Worth Pearce thought about the men he knew – Kearns, Shearon, Stephenson, Bailey. “They took a giant step, as far as I’m concerned.”
(This is the end of the series. The pictures for this printed version in the Wake Weekly in 1948 and 2000 were of L.E. Creech of Durham shown with his new electric milking system; a casual photo of J.L. Shearon, the first Wake Electric manager; a picture of the cooperative’s first truck outside the addition to the Wake Forest’s town hall which was the cooperative’s first office with either George Morbley or James Hall leaning on it; and Ira D. (Shorty) Lee looking at one of the “bare-bones” substations.)

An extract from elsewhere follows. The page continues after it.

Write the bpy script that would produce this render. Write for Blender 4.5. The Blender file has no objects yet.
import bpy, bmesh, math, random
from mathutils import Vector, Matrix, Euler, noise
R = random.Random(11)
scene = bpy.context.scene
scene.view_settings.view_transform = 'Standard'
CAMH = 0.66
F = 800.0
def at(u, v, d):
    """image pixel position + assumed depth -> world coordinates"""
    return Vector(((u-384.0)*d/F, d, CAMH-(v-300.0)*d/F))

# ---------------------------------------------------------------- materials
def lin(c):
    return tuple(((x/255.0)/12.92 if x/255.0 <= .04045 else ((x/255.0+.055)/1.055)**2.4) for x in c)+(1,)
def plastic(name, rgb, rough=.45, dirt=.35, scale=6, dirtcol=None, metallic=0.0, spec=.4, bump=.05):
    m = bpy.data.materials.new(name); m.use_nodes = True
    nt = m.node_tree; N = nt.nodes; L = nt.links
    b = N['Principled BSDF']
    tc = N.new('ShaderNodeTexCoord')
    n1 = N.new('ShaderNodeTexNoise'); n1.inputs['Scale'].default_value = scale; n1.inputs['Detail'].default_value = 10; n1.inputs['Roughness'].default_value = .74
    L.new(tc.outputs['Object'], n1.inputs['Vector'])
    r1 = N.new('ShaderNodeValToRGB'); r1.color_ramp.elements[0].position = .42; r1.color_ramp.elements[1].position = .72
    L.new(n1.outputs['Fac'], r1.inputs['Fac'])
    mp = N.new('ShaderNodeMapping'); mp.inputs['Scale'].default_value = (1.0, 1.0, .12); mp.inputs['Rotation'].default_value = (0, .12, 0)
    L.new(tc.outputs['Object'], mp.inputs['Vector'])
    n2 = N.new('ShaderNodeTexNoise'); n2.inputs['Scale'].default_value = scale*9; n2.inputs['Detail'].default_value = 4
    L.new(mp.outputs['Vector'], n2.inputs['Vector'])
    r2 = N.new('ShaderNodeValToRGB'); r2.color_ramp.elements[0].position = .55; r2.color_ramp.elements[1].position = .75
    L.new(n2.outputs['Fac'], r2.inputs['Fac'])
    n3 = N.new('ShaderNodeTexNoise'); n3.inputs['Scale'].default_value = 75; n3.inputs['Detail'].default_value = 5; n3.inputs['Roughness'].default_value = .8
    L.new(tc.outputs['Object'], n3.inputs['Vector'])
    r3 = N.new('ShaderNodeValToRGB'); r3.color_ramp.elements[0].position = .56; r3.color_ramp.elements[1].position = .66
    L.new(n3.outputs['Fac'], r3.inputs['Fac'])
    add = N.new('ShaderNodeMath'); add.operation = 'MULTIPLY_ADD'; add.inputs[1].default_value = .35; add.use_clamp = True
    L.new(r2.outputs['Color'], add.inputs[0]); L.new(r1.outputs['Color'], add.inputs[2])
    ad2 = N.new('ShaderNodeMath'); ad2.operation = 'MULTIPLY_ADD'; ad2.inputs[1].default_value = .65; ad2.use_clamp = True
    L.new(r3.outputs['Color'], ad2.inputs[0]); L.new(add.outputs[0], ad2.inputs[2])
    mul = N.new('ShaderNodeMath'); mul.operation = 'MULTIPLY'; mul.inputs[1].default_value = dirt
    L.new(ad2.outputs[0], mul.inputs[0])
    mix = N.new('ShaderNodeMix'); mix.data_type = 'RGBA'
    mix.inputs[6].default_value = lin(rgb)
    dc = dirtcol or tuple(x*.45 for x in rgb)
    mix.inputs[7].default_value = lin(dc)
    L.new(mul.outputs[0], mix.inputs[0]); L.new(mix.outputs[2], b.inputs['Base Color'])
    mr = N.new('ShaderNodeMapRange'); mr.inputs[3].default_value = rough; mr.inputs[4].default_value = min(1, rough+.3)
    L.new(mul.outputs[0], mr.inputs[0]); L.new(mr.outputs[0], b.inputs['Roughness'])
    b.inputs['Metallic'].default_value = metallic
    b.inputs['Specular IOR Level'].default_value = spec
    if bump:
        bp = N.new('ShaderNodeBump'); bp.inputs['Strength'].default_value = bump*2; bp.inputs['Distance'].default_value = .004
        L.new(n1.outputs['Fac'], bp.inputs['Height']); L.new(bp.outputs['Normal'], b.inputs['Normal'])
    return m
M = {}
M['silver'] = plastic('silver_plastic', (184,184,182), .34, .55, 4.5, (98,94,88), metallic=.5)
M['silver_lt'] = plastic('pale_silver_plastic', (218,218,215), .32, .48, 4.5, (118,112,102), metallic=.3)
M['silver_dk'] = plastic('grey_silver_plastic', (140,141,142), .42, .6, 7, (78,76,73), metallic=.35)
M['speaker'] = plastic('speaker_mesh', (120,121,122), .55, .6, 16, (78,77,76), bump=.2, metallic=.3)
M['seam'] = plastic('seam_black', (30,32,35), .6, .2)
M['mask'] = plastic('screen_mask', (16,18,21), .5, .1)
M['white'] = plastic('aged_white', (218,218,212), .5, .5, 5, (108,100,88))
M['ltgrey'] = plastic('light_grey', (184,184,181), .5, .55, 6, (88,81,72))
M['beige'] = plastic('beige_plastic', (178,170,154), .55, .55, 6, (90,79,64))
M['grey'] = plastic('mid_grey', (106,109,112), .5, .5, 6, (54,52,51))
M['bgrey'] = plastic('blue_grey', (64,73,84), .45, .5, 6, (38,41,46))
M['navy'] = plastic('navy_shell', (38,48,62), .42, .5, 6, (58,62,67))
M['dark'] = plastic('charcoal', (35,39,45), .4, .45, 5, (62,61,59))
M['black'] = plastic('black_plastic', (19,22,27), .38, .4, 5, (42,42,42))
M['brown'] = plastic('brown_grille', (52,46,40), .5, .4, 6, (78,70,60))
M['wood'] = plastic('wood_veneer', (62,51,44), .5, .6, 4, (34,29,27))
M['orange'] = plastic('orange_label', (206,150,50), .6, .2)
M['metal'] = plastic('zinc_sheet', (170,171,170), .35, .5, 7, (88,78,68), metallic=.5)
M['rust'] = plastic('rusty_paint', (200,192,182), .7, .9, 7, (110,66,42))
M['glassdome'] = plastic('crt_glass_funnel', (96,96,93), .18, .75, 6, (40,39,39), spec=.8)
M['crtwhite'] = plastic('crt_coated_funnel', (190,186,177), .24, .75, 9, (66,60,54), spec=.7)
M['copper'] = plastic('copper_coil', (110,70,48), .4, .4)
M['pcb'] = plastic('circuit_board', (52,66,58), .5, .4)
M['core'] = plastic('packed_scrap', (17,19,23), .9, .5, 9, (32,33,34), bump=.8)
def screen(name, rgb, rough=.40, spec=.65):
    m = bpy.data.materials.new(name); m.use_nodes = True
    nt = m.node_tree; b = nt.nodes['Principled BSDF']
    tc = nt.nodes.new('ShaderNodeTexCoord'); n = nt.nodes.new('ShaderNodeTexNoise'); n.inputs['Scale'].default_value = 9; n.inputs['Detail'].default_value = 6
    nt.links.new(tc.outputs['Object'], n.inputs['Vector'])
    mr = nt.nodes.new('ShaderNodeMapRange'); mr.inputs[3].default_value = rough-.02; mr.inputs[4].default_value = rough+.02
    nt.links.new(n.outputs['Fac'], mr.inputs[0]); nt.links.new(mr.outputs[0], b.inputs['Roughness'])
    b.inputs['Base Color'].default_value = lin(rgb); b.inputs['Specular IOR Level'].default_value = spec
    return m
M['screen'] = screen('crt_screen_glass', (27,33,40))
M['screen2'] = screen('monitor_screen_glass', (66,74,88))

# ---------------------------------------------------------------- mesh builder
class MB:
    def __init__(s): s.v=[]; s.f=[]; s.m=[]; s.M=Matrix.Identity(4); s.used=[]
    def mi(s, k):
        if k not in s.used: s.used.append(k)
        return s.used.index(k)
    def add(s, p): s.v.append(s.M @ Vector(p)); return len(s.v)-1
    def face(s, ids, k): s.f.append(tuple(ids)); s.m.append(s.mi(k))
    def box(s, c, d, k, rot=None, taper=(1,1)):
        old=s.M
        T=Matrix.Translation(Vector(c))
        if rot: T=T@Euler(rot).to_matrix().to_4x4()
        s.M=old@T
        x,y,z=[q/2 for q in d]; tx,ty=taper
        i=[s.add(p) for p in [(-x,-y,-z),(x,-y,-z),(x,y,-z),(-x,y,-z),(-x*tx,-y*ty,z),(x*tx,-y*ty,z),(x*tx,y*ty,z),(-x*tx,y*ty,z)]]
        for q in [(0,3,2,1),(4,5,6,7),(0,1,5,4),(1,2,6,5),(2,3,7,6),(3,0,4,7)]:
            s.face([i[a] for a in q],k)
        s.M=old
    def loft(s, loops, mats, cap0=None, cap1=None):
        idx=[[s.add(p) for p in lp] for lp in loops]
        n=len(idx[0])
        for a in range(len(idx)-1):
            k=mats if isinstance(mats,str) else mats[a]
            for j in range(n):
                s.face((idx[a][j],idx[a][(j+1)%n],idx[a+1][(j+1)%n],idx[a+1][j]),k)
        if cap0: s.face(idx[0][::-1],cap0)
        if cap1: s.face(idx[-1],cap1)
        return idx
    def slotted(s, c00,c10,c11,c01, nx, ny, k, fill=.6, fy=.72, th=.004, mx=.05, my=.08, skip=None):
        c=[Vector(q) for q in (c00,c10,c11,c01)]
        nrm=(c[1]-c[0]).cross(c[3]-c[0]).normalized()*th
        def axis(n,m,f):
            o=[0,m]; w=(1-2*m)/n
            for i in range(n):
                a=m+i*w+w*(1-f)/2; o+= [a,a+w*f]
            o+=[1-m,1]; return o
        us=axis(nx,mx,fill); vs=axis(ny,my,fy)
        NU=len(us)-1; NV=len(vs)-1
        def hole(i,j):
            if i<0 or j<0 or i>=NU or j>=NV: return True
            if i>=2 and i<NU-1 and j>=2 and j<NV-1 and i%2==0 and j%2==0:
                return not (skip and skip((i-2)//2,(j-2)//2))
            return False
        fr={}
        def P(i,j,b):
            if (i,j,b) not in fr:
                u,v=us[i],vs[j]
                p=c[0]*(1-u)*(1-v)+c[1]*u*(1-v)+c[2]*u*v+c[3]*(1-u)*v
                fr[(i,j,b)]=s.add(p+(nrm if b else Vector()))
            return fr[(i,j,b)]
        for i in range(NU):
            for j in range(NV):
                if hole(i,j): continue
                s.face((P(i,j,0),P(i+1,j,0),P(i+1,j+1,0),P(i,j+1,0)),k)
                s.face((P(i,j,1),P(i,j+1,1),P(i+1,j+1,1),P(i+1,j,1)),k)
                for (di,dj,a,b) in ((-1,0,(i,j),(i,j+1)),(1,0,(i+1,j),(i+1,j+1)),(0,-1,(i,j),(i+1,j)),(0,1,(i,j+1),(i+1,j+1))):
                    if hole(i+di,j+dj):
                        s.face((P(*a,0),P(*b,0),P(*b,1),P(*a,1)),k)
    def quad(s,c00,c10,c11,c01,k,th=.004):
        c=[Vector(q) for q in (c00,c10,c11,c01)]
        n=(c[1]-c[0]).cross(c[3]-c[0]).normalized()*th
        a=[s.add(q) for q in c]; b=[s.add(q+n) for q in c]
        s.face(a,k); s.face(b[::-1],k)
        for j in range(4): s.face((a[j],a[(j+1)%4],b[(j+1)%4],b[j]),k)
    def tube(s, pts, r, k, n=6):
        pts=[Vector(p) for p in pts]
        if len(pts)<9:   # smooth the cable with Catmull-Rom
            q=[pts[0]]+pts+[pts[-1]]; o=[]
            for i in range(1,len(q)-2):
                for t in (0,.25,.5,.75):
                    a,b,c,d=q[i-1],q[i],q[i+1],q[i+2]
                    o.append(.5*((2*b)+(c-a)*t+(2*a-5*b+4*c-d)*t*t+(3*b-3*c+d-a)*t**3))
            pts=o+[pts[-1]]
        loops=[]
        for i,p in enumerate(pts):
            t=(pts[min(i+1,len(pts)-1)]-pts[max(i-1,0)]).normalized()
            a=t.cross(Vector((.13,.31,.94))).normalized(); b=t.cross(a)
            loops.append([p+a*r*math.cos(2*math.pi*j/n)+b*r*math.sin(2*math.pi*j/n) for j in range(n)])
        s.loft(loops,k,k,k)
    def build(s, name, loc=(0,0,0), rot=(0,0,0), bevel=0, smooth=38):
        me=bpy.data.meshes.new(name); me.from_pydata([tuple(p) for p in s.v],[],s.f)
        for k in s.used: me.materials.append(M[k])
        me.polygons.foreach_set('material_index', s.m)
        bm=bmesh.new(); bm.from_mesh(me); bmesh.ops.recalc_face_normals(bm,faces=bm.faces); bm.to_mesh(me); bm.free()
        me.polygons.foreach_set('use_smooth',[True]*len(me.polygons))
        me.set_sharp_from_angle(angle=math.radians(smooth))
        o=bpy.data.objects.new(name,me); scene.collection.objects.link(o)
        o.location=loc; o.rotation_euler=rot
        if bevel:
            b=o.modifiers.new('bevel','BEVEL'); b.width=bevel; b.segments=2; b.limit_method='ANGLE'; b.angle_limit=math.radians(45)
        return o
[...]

(Wake Electric Membership Corporation is today one of the state’s fastest-growing cooperative and now has more than 50,000 meters in Wake, Durham, Franklin, Vance, Granville, Johnston and Nash counties. More than half of the residents of Wake Forest receive their power from Wake Electric.
(Its headquarters – the operations center with the trucks, warehouse, finance office – is in Youngsville and have been for several decades. Wake Electric has a customer service center on South Franklin Street in Wake Forest and leases its former headquarters on Wait Avenue.)